Foi neste contexto que a economia alemã registou em 2024 o segundo ano seguido de recessão: recuou 0,2 por cento no ano passado e 0,3 por cento no ano anterior.
“Os encargos conjunturais e estruturais impediram um melhor desenvolvimento económico em 2024”, indicou a presidente da Destatis, a agência federal de estatística da Alemanha, Ruth Brand.
Alguns dos fatores enumerados incluem o aumento da concorrência para a indústria de exportação alemã em importantes mercados de vendas, os elevados custos de energia, taxas de juros altas e uma perspetiva económica incerta.
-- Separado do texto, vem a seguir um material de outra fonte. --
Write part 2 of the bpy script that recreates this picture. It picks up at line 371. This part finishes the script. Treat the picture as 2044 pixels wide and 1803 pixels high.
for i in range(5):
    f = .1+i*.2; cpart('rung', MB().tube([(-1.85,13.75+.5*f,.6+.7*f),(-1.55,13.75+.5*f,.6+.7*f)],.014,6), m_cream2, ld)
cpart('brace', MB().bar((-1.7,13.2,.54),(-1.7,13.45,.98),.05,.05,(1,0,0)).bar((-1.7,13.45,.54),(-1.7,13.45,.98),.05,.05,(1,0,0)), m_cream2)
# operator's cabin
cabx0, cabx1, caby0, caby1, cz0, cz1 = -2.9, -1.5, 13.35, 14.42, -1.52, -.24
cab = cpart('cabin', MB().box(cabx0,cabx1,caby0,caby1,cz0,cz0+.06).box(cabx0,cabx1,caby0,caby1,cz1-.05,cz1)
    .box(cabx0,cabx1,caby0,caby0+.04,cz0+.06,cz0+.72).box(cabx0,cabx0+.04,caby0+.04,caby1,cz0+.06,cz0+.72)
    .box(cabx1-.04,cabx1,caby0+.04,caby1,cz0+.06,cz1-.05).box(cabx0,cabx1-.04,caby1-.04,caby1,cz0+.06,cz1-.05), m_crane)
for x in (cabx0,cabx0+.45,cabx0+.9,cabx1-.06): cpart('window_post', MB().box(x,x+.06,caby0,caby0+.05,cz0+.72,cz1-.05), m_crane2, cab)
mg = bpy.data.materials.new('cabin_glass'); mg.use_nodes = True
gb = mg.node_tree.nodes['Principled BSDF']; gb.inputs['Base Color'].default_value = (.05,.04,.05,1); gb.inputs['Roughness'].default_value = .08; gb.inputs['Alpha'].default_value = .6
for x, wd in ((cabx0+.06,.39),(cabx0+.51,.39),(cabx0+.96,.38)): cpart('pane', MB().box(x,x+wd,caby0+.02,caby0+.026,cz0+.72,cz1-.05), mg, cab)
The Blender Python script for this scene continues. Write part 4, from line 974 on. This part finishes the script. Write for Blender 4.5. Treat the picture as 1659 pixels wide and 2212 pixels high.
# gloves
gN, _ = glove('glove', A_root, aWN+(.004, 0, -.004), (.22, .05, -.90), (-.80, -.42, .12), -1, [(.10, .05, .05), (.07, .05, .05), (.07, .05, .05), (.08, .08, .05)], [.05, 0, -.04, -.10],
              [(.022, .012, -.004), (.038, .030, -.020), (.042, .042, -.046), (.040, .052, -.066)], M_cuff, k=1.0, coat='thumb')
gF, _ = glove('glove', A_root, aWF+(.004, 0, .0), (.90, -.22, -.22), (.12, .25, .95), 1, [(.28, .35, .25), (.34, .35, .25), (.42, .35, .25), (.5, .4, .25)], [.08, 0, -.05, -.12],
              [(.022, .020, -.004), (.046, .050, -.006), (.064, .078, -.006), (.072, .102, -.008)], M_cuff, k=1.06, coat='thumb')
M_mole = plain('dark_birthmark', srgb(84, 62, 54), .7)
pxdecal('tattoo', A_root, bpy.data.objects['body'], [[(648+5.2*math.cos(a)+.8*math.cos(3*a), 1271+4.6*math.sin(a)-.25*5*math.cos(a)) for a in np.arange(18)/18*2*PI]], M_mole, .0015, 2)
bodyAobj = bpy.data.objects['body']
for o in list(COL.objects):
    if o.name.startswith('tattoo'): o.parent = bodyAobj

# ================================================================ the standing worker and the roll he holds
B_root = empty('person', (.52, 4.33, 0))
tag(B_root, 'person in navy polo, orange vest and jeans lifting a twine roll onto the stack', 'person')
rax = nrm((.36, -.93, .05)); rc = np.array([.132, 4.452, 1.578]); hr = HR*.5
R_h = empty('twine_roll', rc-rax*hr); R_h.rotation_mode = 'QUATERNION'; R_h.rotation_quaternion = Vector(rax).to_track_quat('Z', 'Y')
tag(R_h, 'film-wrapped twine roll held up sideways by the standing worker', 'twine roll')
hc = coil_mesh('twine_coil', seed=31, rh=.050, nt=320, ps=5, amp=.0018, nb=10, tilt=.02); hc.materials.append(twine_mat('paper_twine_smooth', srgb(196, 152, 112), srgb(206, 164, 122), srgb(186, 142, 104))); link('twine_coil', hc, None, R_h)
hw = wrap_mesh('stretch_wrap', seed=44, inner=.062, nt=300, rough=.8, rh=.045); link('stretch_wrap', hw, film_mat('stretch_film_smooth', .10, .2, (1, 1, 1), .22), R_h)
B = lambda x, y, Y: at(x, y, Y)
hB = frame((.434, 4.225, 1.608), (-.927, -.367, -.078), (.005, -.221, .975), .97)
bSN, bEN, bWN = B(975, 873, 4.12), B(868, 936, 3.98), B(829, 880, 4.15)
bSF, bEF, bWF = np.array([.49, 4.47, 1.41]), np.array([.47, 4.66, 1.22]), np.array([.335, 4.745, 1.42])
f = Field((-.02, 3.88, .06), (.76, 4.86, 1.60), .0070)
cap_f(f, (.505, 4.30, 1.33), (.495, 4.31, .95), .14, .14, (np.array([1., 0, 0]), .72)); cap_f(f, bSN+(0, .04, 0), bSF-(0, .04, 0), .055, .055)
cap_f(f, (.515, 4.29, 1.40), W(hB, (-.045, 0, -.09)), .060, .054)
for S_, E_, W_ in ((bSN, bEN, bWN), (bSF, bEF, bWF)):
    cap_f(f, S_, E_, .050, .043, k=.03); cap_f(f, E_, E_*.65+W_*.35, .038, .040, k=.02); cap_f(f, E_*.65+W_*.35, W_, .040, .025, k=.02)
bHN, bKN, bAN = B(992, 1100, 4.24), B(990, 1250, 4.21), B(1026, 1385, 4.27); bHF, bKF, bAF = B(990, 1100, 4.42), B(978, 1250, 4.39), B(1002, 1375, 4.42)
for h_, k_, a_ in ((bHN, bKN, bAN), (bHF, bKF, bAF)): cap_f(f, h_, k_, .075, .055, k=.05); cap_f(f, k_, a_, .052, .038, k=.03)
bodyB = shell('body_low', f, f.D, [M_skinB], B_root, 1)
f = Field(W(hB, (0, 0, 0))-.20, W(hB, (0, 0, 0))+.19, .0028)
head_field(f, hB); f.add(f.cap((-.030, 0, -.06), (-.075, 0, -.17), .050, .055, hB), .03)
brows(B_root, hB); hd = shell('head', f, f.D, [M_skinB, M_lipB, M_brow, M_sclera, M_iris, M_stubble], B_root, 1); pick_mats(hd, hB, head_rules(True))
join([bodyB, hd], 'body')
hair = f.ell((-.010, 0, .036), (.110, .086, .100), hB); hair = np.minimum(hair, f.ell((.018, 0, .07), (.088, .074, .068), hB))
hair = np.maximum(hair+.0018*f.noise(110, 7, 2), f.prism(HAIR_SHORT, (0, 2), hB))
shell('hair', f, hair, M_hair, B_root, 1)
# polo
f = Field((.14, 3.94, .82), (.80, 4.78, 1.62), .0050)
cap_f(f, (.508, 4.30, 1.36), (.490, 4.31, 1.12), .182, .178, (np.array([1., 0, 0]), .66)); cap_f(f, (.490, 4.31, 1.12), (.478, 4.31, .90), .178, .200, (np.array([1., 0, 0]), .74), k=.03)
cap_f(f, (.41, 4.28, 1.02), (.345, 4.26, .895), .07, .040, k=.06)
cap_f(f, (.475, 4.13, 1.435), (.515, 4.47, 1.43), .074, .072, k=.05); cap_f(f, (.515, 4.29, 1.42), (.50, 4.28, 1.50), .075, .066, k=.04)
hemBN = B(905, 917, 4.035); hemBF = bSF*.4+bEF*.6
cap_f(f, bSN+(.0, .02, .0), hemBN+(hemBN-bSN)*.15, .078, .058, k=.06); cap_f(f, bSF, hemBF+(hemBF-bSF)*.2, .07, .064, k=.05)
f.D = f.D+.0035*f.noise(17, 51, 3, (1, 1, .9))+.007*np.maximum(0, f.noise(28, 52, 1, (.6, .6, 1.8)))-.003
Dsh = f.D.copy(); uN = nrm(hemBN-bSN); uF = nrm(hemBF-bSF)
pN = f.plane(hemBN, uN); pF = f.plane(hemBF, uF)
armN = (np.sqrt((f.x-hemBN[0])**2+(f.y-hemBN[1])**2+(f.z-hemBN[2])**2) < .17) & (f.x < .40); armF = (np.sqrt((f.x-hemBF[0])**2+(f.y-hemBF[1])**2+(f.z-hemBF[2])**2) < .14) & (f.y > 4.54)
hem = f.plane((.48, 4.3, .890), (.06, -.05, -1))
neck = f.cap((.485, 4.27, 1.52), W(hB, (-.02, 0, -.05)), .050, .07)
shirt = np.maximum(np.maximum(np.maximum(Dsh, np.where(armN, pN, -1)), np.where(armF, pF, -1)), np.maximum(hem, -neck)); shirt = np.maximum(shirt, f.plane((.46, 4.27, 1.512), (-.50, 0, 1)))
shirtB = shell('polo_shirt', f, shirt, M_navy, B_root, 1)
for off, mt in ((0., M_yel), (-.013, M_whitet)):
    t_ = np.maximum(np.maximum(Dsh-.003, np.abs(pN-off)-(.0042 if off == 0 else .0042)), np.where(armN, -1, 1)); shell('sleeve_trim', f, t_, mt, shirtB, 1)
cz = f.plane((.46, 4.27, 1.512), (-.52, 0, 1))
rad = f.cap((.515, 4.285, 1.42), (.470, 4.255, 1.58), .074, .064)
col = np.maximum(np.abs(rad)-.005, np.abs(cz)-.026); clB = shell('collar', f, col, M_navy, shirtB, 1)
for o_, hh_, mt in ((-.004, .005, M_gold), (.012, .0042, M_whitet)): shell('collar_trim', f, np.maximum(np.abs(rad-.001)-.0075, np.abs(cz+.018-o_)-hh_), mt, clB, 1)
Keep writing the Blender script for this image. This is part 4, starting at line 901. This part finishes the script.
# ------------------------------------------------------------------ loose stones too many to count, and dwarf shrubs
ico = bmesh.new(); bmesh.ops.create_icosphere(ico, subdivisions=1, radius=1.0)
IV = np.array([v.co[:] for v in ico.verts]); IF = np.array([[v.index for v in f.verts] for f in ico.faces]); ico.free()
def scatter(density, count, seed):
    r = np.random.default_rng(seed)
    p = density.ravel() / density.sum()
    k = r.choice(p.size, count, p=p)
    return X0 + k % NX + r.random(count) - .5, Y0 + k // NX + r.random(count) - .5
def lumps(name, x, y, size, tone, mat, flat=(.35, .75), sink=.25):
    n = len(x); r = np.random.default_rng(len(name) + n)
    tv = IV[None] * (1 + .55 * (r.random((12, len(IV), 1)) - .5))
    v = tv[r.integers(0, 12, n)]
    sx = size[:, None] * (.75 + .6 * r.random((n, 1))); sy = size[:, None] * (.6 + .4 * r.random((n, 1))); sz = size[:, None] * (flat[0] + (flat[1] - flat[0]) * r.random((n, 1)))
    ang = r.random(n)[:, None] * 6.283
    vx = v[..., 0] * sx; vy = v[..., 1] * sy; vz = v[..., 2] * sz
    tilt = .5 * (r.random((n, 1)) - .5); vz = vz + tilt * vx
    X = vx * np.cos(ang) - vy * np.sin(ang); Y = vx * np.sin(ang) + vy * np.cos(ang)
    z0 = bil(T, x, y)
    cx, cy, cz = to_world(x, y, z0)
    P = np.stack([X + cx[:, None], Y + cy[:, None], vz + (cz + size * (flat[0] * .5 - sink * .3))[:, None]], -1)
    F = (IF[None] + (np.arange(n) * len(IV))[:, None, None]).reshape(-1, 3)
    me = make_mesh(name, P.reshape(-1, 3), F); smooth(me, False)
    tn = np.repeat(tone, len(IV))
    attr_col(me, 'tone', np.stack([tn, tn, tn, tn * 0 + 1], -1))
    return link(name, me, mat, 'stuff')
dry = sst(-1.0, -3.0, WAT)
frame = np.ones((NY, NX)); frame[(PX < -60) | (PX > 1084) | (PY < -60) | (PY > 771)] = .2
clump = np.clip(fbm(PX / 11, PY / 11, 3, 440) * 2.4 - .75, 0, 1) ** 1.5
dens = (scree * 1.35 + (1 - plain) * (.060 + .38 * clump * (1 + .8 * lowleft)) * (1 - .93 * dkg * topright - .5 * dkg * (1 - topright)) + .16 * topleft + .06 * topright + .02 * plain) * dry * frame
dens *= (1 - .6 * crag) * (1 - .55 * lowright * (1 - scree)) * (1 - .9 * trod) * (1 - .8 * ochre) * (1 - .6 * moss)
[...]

O grande salto da China como concorrente das principais construtoras automóveis alemãs, quando era antes um dos principais países a importar carros e componentes, não ajudou aos desafios que já assolavam a economia do país.
No ano passado, a gigante Volkswagen reconheceu a possibilidade de encerrar fábricas no país pela primeira vez em quase 90 anos de história, a par de cortes salariais e despedimentos.
A política económica dos Estados Unidos do presidente Donald Trump em relação à Europa promete dificultar ainda mais a situação da Alemanha, ainda que o chanceler alemão assegure que está pronto para responder às tarifas norte-americanas com celeridade.
Da “cultura de acolhimento” à quebra de um tabu
Para lá da economia e do controlo orçamental, o legado de Angela Merkel ficou impreterivelmente marcado pela forma como respondeu à crise de refugiados na Europa. Quando grande parte dos países fechava portas e erguia muros, a chanceler deu lugar à chamada Willkommenskultur, ou a “cultura do acolhimento”, e abriu as portas da Alemanha a mais de um milhão de pessoas que fugia de conflitos no Médio Oriente.
Na altura, várias cidades alemãs receberam de braços abertos os migrantes vindos da Hungria de comboio, com a população a acorrer às estações ferroviárias num sinal de acolhimento.
No final de janeiro, pela primeira vez desde o fim da Segunda Guerra Mundial, houve uma cooperação legislativa deliberada entre um partido moderado tradicional e a extrema-direita no Parlamento federal para fazer aprovar uma nova lei anti-imigração que previa, entre outras medidas de revisão drástica das regras de imigração, a rejeição de todos os estrangeiros junto à fronteira caso não possuíssem um documento de entrada válido, incluindo requerentes de asilo.
O projeto de lei acabaria por chumbar dias depois com 350 votos contra, incluindo de doze deputados conservadores da CDU que se sublevaram contra a decisão de Merz. A líder do partido de extrema-direita, Alice Weidel, deixou então críticas ao líder dos conservadores, acusando-o de não saber convencer os próprios membros do partido, algo que demonstra a sua incapacidade para ser o novo chanceler.
Foi a quebra de um tabu com 80 anos que pôs fim ao “cordão sanitário”, com deputados da CDU e CSU a votarem ao lado da AfD, o partido Alternative für Deutschland (AfD, Alternativa para a Alemanha). Esta votação é apontada como um indício de potenciais futuras colaborações entre os dois partidos, ainda que Merz continue a rejeitar qualquer entendimento para a formação de um Governo com o apoio da extrema-direita.